== DATA SUPPLIED ==

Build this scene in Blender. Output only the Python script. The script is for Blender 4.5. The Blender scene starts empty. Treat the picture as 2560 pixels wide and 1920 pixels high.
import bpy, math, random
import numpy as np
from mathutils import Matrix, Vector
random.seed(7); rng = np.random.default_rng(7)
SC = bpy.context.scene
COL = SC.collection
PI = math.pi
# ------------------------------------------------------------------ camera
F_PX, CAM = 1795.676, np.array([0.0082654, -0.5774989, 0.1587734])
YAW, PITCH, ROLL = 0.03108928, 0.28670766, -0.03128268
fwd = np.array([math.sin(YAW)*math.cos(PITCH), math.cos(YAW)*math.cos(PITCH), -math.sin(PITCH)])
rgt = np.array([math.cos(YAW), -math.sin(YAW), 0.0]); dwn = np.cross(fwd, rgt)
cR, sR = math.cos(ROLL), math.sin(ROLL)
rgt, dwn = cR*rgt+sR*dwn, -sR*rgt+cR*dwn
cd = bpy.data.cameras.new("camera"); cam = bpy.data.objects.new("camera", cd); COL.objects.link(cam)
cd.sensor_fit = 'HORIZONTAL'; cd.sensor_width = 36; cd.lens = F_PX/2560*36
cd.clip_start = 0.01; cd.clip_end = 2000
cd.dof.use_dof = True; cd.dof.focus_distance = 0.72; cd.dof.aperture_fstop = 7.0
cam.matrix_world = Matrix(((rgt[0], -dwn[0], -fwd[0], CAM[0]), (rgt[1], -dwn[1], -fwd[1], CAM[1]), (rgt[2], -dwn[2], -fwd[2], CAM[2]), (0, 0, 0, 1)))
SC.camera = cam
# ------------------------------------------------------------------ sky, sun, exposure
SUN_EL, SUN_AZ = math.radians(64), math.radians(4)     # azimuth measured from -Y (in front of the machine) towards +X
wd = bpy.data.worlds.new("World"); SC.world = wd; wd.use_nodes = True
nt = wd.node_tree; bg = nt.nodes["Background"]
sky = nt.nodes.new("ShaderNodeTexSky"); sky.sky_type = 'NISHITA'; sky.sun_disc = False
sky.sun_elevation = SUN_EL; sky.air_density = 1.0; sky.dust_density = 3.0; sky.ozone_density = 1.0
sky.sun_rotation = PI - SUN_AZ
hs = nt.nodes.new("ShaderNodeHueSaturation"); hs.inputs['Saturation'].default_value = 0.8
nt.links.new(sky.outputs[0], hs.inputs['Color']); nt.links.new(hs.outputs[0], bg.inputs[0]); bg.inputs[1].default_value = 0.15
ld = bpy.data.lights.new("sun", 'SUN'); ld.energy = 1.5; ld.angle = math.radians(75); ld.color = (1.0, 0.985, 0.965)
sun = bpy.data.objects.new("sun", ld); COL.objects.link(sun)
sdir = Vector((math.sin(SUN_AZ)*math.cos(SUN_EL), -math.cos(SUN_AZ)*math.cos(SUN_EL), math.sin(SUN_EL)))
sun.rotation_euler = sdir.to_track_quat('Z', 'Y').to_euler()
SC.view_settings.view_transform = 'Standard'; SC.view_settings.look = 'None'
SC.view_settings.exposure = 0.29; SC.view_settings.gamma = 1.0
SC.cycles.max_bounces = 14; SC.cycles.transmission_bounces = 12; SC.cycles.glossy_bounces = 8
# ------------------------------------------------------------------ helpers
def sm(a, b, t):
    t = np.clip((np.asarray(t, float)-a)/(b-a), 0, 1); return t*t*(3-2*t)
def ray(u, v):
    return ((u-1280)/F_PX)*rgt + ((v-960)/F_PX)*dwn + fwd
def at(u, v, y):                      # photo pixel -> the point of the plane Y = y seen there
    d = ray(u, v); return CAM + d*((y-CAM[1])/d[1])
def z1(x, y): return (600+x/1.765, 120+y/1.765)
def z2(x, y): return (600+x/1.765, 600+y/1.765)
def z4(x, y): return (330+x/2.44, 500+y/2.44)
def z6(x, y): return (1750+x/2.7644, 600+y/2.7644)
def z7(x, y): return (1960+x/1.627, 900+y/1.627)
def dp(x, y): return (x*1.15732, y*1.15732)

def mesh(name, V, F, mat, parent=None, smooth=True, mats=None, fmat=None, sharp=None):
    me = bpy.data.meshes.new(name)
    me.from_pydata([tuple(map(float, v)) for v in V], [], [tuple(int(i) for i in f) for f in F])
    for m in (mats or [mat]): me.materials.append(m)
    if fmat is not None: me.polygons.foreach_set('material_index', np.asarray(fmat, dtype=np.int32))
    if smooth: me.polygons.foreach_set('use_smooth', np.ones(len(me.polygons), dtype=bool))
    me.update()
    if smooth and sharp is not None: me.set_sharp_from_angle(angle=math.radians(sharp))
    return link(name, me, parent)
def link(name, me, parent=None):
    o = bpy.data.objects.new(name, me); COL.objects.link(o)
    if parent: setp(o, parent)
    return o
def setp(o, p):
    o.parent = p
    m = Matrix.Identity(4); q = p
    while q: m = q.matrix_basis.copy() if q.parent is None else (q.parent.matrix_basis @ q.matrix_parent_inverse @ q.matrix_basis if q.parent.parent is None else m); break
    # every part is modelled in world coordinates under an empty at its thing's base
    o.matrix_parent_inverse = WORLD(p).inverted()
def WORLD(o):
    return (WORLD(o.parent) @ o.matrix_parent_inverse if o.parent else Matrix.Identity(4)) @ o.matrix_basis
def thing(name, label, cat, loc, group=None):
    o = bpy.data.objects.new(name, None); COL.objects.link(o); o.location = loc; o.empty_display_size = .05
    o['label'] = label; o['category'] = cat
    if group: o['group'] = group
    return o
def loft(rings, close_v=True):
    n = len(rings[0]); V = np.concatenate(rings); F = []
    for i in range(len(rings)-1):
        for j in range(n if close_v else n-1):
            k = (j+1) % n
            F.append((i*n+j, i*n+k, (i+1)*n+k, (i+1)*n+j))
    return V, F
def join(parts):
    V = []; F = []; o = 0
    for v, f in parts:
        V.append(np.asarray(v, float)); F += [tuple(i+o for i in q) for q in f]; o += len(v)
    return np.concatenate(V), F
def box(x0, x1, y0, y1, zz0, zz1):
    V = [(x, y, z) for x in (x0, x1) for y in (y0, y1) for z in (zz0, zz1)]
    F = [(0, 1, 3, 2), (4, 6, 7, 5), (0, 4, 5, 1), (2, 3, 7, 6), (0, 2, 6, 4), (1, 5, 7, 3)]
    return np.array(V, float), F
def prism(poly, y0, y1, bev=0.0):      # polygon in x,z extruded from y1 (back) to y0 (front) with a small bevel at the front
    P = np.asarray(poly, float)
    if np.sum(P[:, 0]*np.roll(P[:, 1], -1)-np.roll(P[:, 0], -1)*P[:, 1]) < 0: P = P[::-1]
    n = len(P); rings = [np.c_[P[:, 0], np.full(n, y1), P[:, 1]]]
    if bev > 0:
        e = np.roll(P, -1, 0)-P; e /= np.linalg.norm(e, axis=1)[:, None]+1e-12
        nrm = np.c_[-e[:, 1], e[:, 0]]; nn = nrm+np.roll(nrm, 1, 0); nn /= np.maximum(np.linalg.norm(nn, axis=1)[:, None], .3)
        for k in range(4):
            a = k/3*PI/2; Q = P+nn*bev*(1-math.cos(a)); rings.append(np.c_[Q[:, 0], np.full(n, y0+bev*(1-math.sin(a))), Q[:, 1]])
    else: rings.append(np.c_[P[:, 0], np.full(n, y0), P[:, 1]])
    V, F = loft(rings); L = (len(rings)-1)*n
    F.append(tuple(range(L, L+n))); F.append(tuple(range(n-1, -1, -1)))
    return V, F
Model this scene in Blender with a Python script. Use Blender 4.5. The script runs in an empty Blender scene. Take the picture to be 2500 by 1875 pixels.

===

- STATED GOAL: Write down all the entries again without a single difference.

- FULL OUTPUT:
Build this scene in Blender. Output only the Python script. The script is for Blender 4.5. The Blender scene starts empty. Treat the picture as 2560 pixels wide and 1920 pixels high.
import bpy, math, random
import numpy as np
from mathutils import Matrix, Vector
random.seed(7); rng = np.random.default_rng(7)
SC = bpy.context.scene
COL = SC.collection
PI = math.pi
# ------------------------------------------------------------------ camera
F_PX, CAM = 1795.676, np.array([0.0082654, -0.5774989, 0.1587734])
YAW, PITCH, ROLL = 0.03108928, 0.28670766, -0.03128268
fwd = np.array([math.sin(YAW)*math.cos(PITCH), math.cos(YAW)*math.cos(PITCH), -math.sin(PITCH)])
rgt = np.array([math.cos(YAW), -math.sin(YAW), 0.0]); dwn = np.cross(fwd, rgt)
cR, sR = math.cos(ROLL), math.sin(ROLL)
rgt, dwn = cR*rgt+sR*dwn, -sR*rgt+cR*dwn
cd = bpy.data.cameras.new("camera"); cam = bpy.data.objects.new("camera", cd); COL.objects.link(cam)
cd.sensor_fit = 'HORIZONTAL'; cd.sensor_width = 36; cd.lens = F_PX/2560*36
cd.clip_start = 0.01; cd.clip_end = 2000
cd.dof.use_dof = True; cd.dof.focus_distance = 0.72; cd.dof.aperture_fstop = 7.0
cam.matrix_world = Matrix(((rgt[0], -dwn[0], -fwd[0], CAM[0]), (rgt[1], -dwn[1], -fwd[1], CAM[1]), (rgt[2], -dwn[2], -fwd[2], CAM[2]), (0, 0, 0, 1)))
SC.camera = cam
# ------------------------------------------------------------------ sky, sun, exposure
SUN_EL, SUN_AZ = math.radians(64), math.radians(4)     # azimuth measured from -Y (in front of the machine) towards +X
wd = bpy.data.worlds.new("World"); SC.world = wd; wd.use_nodes = True
nt = wd.node_tree; bg = nt.nodes["Background"]
sky = nt.nodes.new("ShaderNodeTexSky"); sky.sky_type = 'NISHITA'; sky.sun_disc = False
sky.sun_elevation = SUN_EL; sky.air_density = 1.0; sky.dust_density = 3.0; sky.ozone_density = 1.0
sky.sun_rotation = PI - SUN_AZ
hs = nt.nodes.new("ShaderNodeHueSaturation"); hs.inputs['Saturation'].default_value = 0.8
nt.links.new(sky.outputs[0], hs.inputs['Color']); nt.links.new(hs.outputs[0], bg.inputs[0]); bg.inputs[1].default_value = 0.15
ld = bpy.data.lights.new("sun", 'SUN'); ld.energy = 1.5; ld.angle = math.radians(75); ld.color = (1.0, 0.985, 0.965)
sun = bpy.data.objects.new("sun", ld); COL.objects.link(sun)
sdir = Vector((math.sin(SUN_AZ)*math.cos(SUN_EL), -math.cos(SUN_AZ)*math.cos(SUN_EL), math.sin(SUN_EL)))
sun.rotation_euler = sdir.to_track_quat('Z', 'Y').to_euler()
SC.view_settings.view_transform = 'Standard'; SC.view_settings.look = 'None'
SC.view_settings.exposure = 0.29; SC.view_settings.gamma = 1.0
SC.cycles.max_bounces = 14; SC.cycles.transmission_bounces = 12; SC.cycles.glossy_bounces = 8
# ------------------------------------------------------------------ helpers
def sm(a, b, t):
    t = np.clip((np.asarray(t, float)-a)/(b-a), 0, 1); return t*t*(3-2*t)
def ray(u, v):
    return ((u-1280)/F_PX)*rgt + ((v-960)/F_PX)*dwn + fwd
def at(u, v, y):                      # photo pixel -> the point of the plane Y = y seen there
    d = ray(u, v); return CAM + d*((y-CAM[1])/d[1])
def z1(x, y): return (600+x/1.765, 120+y/1.765)
def z2(x, y): return (600+x/1.765, 600+y/1.765)
def z4(x, y): return (330+x/2.44, 500+y/2.44)
def z6(x, y): return (1750+x/2.7644, 600+y/2.7644)
def z7(x, y): return (1960+x/1.627, 900+y/1.627)
def dp(x, y): return (x*1.15732, y*1.15732)

def mesh(name, V, F, mat, parent=None, smooth=True, mats=None, fmat=None, sharp=None):
    me = bpy.data.meshes.new(name)
    me.from_pydata([tuple(map(float, v)) for v in V], [], [tuple(int(i) for i in f) for f in F])
    for m in (mats or [mat]): me.materials.append(m)
    if fmat is not None: me.polygons.foreach_set('material_index', np.asarray(fmat, dtype=np.int32))
    if smooth: me.polygons.foreach_set('use_smooth', np.ones(len(me.polygons), dtype=bool))
    me.update()
    if smooth and sharp is not None: me.set_sharp_from_angle(angle=math.radians(sharp))
    return link(name, me, parent)
def link(name, me, parent=None):
    o = bpy.data.objects.new(name, me); COL.objects.link(o)
    if parent: setp(o, parent)
    return o
def setp(o, p):
    o.parent = p
    m = Matrix.Identity(4); q = p
    while q: m = q.matrix_basis.copy() if q.parent is None else (q.parent.matrix_basis @ q.matrix_parent_inverse @ q.matrix_basis if q.parent.parent is None else m); break
    # every part is modelled in world coordinates under an empty at its thing's base
    o.matrix_parent_inverse = WORLD(p).inverted()
def WORLD(o):
    return (WORLD(o.parent) @ o.matrix_parent_inverse if o.parent else Matrix.Identity(4)) @ o.matrix_basis
def thing(name, label, cat, loc, group=None):
    o = bpy.data.objects.new(name, None); COL.objects.link(o); o.location = loc; o.empty_display_size = .05
    o['label'] = label; o['category'] = cat
    if group: o['group'] = group
    return o
def loft(rings, close_v=True):
    n = len(rings[0]); V = np.concatenate(rings); F = []
    for i in range(len(rings)-1):
        for j in range(n if close_v else n-1):
            k = (j+1) % n
            F.append((i*n+j, i*n+k, (i+1)*n+k, (i+1)*n+j))
    return V, F
def join(parts):
    V = []; F = []; o = 0
    for v, f in parts:
        V.append(np.asarray(v, float)); F += [tuple(i+o for i in q) for q in f]; o += len(v)
    return np.concatenate(V), F
def box(x0, x1, y0, y1, zz0, zz1):
    V = [(x, y, z) for x in (x0, x1) for y in (y0, y1) for z in (zz0, zz1)]
    F = [(0, 1, 3, 2), (4, 6, 7, 5), (0, 4, 5, 1), (2, 3, 7, 6), (0, 2, 6, 4), (1, 5, 7, 3)]
    return np.array(V, float), F
def prism(poly, y0, y1, bev=0.0):      # polygon in x,z extruded from y1 (back) to y0 (front) with a small bevel at the front
    P = np.asarray(poly, float)
    if np.sum(P[:, 0]*np.roll(P[:, 1], -1)-np.roll(P[:, 0], -1)*P[:, 1]) < 0: P = P[::-1]
    n = len(P); rings = [np.c_[P[:, 0], np.full(n, y1), P[:, 1]]]
    if bev > 0:
        e = np.roll(P, -1, 0)-P; e /= np.linalg.norm(e, axis=1)[:, None]+1e-12
        nrm = np.c_[-e[:, 1], e[:, 0]]; nn = nrm+np.roll(nrm, 1, 0); nn /= np.maximum(np.linalg.norm(nn, axis=1)[:, None], .3)
        for k in range(4):
            a = k/3*PI/2; Q = P+nn*bev*(1-math.cos(a)); rings.append(np.c_[Q[:, 0], np.full(n, y0+bev*(1-math.sin(a))), Q[:, 1]])
    else: rings.append(np.c_[P[:, 0], np.full(n, y0), P[:, 1]])
    V, F = loft(rings); L = (len(rings)-1)*n
    F.append(tuple(range(L, L+n))); F.append(tuple(range(n-1, -1, -1)))
    return V, F
Model this scene in Blender with a Python script. Use Blender 4.5. The script runs in an empty Blender scene. Take the picture to be 2500 by 1875 pixels.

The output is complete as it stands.